Let \( f(x) = |x| + |x-1| + |x+1| \) be a function defined on \( \mathbb{R} \), then \( f(x) \) is:

• A. differentiable for all \( x \in \mathbb{R} \)
• B. differentiable for all \( x \in \mathbb{R} \) other than \( x = -1, 0, 1 \)
• C. differentiable only for \( x = -1, 0, 1 \)
• D. not differentiable at any real point

Hint:

A function involving a sum of absolute values, \( \sum |x-a_i| \), will generally be non-differentiable at each point \(x=a_i\). To check, you don't always need to write out the full piecewise function. You can just check if the sum of the derivatives of the arguments changes sign at that point. For example at \(x=1\), the derivatives of \(x, x-1, x+1\) are \(1,1,1\). The signs of the absolute values are \(+, -, +\) just below 1, and \(+,+,+\) just above 1. The derivative just below 1 is \(+1 -1 +1 = 1\). The derivative just above 1 is \(+1+1+1=3\). Since \(1 \neq 3\), it's not differentiable.

Answer 1

The Correct Option is B

To determine where the function \( f(x) = |x| + |x-1| + |x+1| \) is differentiable, we need to analyze the points of nondifferentiability of each absolute value component.

The given function has three components:

• \(|x|\), which is nondifferentiable at \(x = 0\).
• \(|x-1|\), which is nondifferentiable at \(x = 1\).
• \(|x+1|\), which is nondifferentiable at \(x = -1\).

 

The overall function \( f(x) \) will be nondifferentiable at the points \(x = -1, 0, \text{ and } 1\) because the nondifferentiability of any component at a point makes the entire function nondifferentiable there.

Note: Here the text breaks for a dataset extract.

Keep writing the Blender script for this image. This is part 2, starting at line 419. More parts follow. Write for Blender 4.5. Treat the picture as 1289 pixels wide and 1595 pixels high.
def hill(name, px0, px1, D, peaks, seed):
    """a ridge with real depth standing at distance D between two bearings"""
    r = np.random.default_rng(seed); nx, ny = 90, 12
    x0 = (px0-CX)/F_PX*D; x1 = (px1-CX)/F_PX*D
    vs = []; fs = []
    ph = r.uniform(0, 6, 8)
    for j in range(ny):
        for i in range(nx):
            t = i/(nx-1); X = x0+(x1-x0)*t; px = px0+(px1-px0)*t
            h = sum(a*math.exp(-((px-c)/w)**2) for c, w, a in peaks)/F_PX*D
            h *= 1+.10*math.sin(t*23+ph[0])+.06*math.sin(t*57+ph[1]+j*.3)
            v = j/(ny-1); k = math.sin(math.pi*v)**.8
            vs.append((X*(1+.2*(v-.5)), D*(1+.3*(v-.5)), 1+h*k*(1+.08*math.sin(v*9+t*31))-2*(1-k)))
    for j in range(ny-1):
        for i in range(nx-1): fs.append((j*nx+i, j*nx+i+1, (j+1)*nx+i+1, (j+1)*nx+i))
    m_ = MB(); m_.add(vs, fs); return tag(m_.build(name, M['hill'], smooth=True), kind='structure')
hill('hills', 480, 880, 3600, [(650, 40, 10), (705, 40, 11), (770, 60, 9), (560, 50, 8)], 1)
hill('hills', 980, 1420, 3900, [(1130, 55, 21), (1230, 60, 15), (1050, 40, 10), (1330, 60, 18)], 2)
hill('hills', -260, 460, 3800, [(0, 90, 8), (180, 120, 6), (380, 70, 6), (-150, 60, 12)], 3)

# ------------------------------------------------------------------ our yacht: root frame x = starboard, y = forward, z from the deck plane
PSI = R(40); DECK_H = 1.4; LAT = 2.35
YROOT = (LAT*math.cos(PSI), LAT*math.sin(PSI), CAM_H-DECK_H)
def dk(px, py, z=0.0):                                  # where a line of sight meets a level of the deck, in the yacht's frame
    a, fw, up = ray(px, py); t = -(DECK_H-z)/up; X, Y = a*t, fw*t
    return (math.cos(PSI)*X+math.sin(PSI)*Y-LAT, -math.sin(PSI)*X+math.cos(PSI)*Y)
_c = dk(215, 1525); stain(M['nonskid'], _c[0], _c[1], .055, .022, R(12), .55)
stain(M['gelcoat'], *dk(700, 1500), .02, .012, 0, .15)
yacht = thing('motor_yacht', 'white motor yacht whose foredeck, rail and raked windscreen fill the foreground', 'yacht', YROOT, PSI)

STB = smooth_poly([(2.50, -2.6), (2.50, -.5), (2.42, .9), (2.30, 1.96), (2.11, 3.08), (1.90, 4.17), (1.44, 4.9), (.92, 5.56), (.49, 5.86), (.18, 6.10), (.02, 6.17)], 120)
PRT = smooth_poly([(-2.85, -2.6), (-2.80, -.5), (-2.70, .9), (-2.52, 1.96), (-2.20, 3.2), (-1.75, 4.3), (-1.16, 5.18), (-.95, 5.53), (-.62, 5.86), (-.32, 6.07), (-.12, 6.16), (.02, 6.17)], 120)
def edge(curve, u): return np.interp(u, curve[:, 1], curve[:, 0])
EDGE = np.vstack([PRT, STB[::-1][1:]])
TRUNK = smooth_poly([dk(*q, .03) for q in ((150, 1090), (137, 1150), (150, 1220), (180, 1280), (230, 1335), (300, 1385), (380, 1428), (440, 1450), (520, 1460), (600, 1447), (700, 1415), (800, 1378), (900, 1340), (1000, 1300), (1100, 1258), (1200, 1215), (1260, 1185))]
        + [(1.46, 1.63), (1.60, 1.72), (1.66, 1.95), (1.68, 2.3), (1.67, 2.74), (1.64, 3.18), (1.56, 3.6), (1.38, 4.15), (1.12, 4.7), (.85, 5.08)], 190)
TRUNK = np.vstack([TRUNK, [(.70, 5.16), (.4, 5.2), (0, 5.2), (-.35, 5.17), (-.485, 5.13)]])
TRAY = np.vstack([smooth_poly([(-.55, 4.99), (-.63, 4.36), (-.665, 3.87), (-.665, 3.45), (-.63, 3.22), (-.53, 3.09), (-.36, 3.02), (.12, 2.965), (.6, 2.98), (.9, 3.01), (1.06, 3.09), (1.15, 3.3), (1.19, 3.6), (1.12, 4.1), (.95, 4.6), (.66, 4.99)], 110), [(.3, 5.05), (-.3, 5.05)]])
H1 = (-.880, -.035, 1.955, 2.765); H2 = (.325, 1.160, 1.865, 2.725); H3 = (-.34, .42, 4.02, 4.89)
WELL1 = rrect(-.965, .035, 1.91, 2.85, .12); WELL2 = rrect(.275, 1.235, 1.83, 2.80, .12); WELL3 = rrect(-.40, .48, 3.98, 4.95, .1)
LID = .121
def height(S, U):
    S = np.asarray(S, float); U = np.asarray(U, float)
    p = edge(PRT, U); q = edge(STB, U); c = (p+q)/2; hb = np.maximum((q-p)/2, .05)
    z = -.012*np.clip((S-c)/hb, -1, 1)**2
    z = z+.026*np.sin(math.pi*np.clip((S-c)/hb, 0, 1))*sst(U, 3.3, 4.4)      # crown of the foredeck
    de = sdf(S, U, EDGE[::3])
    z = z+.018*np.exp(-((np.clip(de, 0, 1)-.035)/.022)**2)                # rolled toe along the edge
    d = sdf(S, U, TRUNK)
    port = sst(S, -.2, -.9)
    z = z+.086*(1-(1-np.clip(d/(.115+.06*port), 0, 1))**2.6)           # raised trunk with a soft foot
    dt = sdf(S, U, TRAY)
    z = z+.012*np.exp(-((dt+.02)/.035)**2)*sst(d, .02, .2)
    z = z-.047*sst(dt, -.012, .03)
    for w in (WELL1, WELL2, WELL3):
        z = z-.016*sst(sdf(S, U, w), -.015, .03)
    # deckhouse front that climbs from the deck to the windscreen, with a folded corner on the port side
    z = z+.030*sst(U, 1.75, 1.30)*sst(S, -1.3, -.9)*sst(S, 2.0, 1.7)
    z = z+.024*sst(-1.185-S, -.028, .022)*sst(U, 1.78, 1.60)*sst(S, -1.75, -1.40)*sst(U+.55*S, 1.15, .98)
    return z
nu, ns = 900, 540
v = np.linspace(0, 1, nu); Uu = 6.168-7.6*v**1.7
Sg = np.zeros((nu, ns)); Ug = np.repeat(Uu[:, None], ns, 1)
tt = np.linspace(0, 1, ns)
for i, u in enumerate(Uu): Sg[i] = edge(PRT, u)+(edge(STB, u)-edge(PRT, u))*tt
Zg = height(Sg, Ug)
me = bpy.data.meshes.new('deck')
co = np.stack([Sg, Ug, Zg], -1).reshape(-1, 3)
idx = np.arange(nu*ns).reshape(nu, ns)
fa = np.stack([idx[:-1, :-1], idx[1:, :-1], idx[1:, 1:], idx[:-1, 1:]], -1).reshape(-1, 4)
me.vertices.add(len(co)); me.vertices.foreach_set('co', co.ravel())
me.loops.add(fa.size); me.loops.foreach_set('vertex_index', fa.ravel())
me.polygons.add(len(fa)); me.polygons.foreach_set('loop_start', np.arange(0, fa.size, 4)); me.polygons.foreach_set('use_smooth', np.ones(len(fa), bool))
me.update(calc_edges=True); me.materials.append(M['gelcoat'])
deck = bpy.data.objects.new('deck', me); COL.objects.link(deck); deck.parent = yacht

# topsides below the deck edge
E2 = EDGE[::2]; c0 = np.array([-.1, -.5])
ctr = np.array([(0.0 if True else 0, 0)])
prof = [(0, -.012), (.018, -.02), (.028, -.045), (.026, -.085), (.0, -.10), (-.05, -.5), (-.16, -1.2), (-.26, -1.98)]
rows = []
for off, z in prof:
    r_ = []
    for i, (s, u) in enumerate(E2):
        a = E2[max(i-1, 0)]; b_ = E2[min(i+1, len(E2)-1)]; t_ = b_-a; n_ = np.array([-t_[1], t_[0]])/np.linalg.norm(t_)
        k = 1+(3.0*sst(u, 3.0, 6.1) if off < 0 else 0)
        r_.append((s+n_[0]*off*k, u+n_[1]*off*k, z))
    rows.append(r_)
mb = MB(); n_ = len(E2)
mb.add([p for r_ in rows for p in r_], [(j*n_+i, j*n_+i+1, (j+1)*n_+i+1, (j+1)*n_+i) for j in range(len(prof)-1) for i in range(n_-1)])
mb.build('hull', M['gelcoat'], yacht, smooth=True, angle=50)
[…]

Outside these points, the function is differentiable. This can be verified by checking that the derivative exists and is continuous in the intervals formed by these points:

• \(( -\infty, -1 )\): Here, \(f(x) = -x + (-x-1) + (-x+1) = -3x\).
• \(( -1, 0 )\): Here, \(f(x) = -x + (-x-1) + (x+1) = -x\).
• \(( 0, 1 )\): Here, \(f(x) = x + (-x-1) + (x+1) = x\).
• \(( 1, \infty )\): Here, \(f(x) = x + (x-1) + (x+1) = 3x\).

In each of these intervals, \( f(x) \) is a linear function, and hence differentiable.

Therefore, the correct answer is: differentiable for all \( x \in \mathbb{R} \) other than \( x = -1, 0, 1 \).